Dirk Nowitzki hit shot after shot, and when Brandon Wright made one too, the Mavericks appeared to have staved off the rallying Blazers by taking a 101-94 lead with 2:12 remaining.

But clutch free throw shooting (Wesley Matthews and LaMarcus Aldridge each made a pair), brought the Blazers to within three.

That was more than close enough. Nic Batum, ailing wrist and all, tied the game with a flick of the wrist as he hit a deep three. Nowitski answered. 104-101, and only 11 seconds remaining.

This is where the night went from crazy to surreal. Dallas defended Portland’s next possession perfectly. The only open man, down three, was a man who hadn’t hit a three-point basket all season.

LaMarcus Aldridge though, retreated to the three point line, and made a catch-n-shoot bucket that looked so fluid and so practiced, it made you wonder if he would be invited to participate in the NBA’s three-point shooting contest at the upcoming All-Star weekend.

With four seconds left, the game was knotted at 104.

Portland drew an offensive foul, (which the league has since stated should’ve been called as a blocking foul on the Blazers). But if the refs got it wrong, the Blazers were going to get it right.

More: NBA says bad call in Blazers, Mavericks game

Matthews spotted Aldridge in his familiar spot on the left block. With 1.5 seconds to execute this feat, Aldridge turned, and fired and as the horn sounded, splashing down the final two of his 29 points on the night.
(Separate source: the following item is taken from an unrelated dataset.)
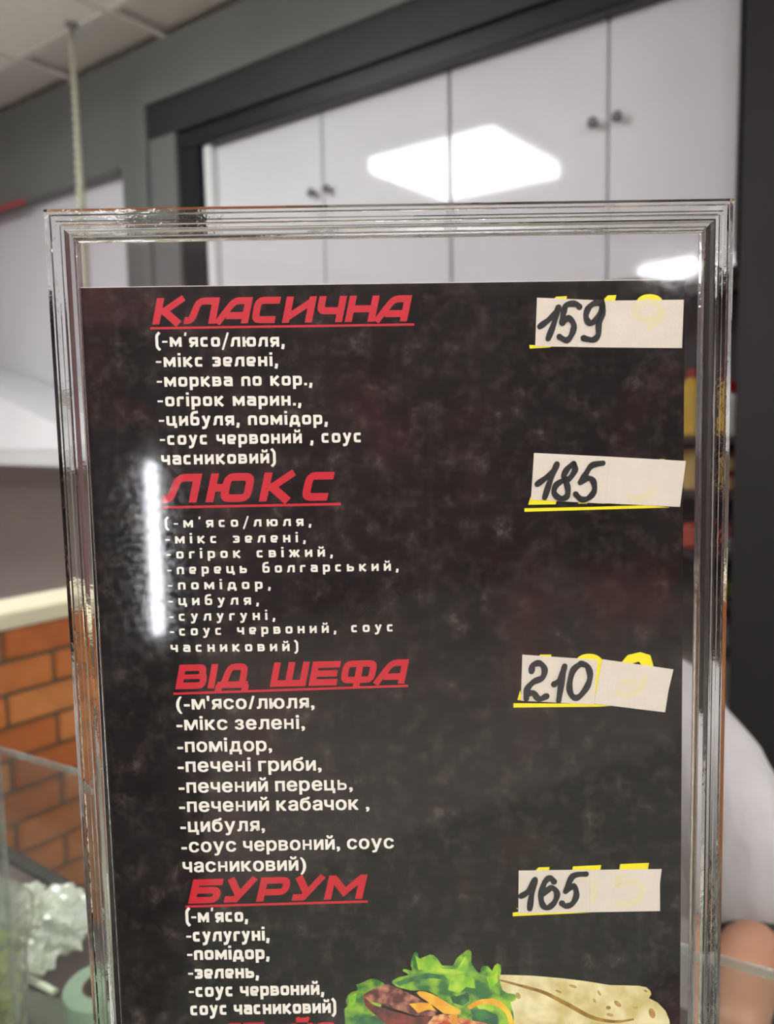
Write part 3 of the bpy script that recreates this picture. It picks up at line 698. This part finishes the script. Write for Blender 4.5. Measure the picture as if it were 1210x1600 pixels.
        g('І', t*.8, ('s', [(l*.8, 0), (l*.8, 1)]))
        g('Д', 1.25, ('r', [(.24, b), (.40, T), (1.12-h, T), (1.12-h, b)]), ('s', [(0, b), (1.22, b)]), ('s', [(h*.6, b), (h*.6, -.12)]), ('s', [(1.22-h*.6, b), (1.22-h*.6, -.12)]))
        g('Ш', 1.42, ('s', [(l, 1), (l, 0)]), ('s', [(.71, 1), (.71, 0)]), ('s', [(1.42-h, 1), (1.42-h, 0)]), ('s', [(l, b), (1.42-h, b)]))
        g('Е', W, ('s', [(l, 0), (l, 1)]), ('s', [(l, T), (W, T)]), ('s', [(l, .5), (W-.06, .5)]), ('s', [(l, b), (W, b)]))
        g('Ф', 1.36, ('c', [(l, .20), (1.36-h, .20), (1.36-h, T), (l, T)]), ('s', [(.68, 1), (.68, -.10)]))
        g('Б', W, ('s', [(l, 0), (l, 1)]), ('s', [(l, T), (W, T)]), ('r', [(l, b), (r, b), (r, .54), (l, .54)]))
        g('У', W, ('s', [(l, 1), (.52, .36)]), ('s', [(r+.04, 1), (.46, b), (.06, b)]))
        g('Р', W, ('s', [(l, 0), (l, 1)]), ('r', [(l, T), (r, T), (r, .38), (l, .38)]))
        g('М', 1.42, ('s', [(l, 0), (l, 1)]), ('s', [(1.42-h, 0), (1.42-h, 1)]), ('s', [(l+.04, .9), (.71, .30), (1.38-h, .9)]))
        g('Й', W, ('s', [(l, 0), (l, 1)]), ('s', [(r, 0), (r, 1)]), ('s', [(l, .18), (r, .82)]), ('t', [(l+.15, 1.24), (l+.2, 1.12), (r-.2, 1.12), (r-.15, 1.24)]))
        g('О', W, bx(r)); g('П', W, ('r', [(l, 0), (l, T), (r, T), (r, 0)]))
    g("'", t, ('t', [(l+.06, 1.48), (l, 1.12)])); g('(', .42, ('r', [(.42, 1.48), (h, 1.15), (h, -.02), (.42, -.34)])); g(')', .42, ('r', [(0, 1.48), (.42-h, 1.15), (.42-h, -.02), (0, -.34)]))
    g('-', .50, ('t', [(0, .52), (.50, .52)])); g('/', .56, ('t', [(0, -.32), (.56, 1.46)])); g(',', t, ('s', [(l+.03, .26), (l+.01, 0), (l-.06, -.26)])); g('.', t, ('s', [(l, 0), (l, .26)]))
    return G
GL = glyphs(.27); GC = glyphs(.265, True)
def layout(text, G, gap, sp):
    """strokes of a line of text in em space, and its length"""
    x = 0; out = []
    for ch in text:
        if ch == ' ': x += sp; continue
        wd, st = G[ch]
        for i, (k, pts) in enumerate(st): out.append((k, [(x+p[0], p[1]) for p in pts], i))
        x += wd+gap
    return out, x-gap
def write(bm, text, x0, y0, x1, y1, hpx, G, t, gap=.22, sp=.55, shear=0.0, y=-.00002, rad=.16):
    """text on the line from pixel (x0,y0) to (x1,y1) of the sheet, letters hpx high"""
    st, ln = layout(text, G, gap, sp)
    A_, B_ = LP(x0, y0), LP(x1, y1); ex = (B_-A_)/ln
    ez = (LP(x0, y0-hpx)-A_); ez = Vector((0, ez.length)) + Vector((shear*ez.length, 0))
    ez_h = ez.y; sx = ex.length
    for k, pts, i in st:
        closed = k == 'c'; P_ = rnd(pts, rad, closed) if k in 'cr' else [Vector(p) for p in pts]
        tt = t*(.72 if k == 't' else 1)
        for q in ribbon(P_, tt, closed):
            v = [bm.verts.new(((A_+ex*p.x+ez*p.y).x, y-i*.000004, (A_+ex*p.x+ez*p.y).y)) for p in q]
            bm.faces.new(v)
def ink_line(bm, pts, wpx, y=-.00002):
    """a straight or bent printed line through sheet pixels"""
    P_ = [LP(*p) for p in pts]; k = (LP(pts[0][0], pts[0][1])-LP(pts[0][0], pts[0][1]+1)).length
    for q in ribbon(P_, wpx*k):
        bm.faces.new([bm.verts.new((p.x, y, p.y)) for p in q])
def flat(bm, pts, y): prism(bm, [LP(*p) for p in pts], y, None)
def finish(bm, name, m, par=SH):
    for f in bm.faces: pass
    return hobj(name, bm, m, par, recalc=False)

HEADS = [('КЛАСИЧНА', 238, 507, 636, 502, 41, .10, .5, .235, (235, 513), (647.5, 507), 3.6),
         ('ЛЮКС', 255, 786, 519, 782, 45, .30, .5, .25, (252, 793), (533, 787.5), 3.8),
         ('ВІД ШЕФА', 274, 1077, 632, 1068, 38, .12, .75, .22, (271, 1084), (638, 1071.5), 3.6),
         ('БУРУМ', 294, 1412, 566, 1404, 37.5, .13, .5, .25, (290, 1416.5), (575, 1408.5), 3.6)]
for tx_, x0, y0, x1, y1, hp, gap, sp, shr, ua, ub, uw in HEADS:
    bm = bmesh.new(); write(bm, tx_, x0, y0, x1, y1, hp, GC, .265, gap, sp, shr, rad=.20); ink_line(bm, [ua, ub], uw, -.000016); finish(bm, 'red_heading', M['pred'])
bm = bmesh.new(); write(bm, 'ЛЕ', 338, 1637, 407, 1635.5, 38, GC, .265, .14, .5, .2, rad=.2); write(bm, 'ЙО', 448, 1637, 520, 1635, 38, GC, .265, .10, .5, .2, rad=.2); finish(bm, 'red_heading', M['pred'])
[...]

Game over! Blazers 106, Mavericks 104.

“Just another win,” head coach Terry Stotts deadpanned.

Portland, by the way, leads the league in wins when trailing by 11 or more points.

“I was surprised they threw it to me,” Aldridge said of his tying  basket. “But I’m not surprised I made it.”

No one should be surprised the two-time All-Star made big shots. We should all be shocked those shots were big enough to help the team win at the buzzer after trailing by as many as 21 points.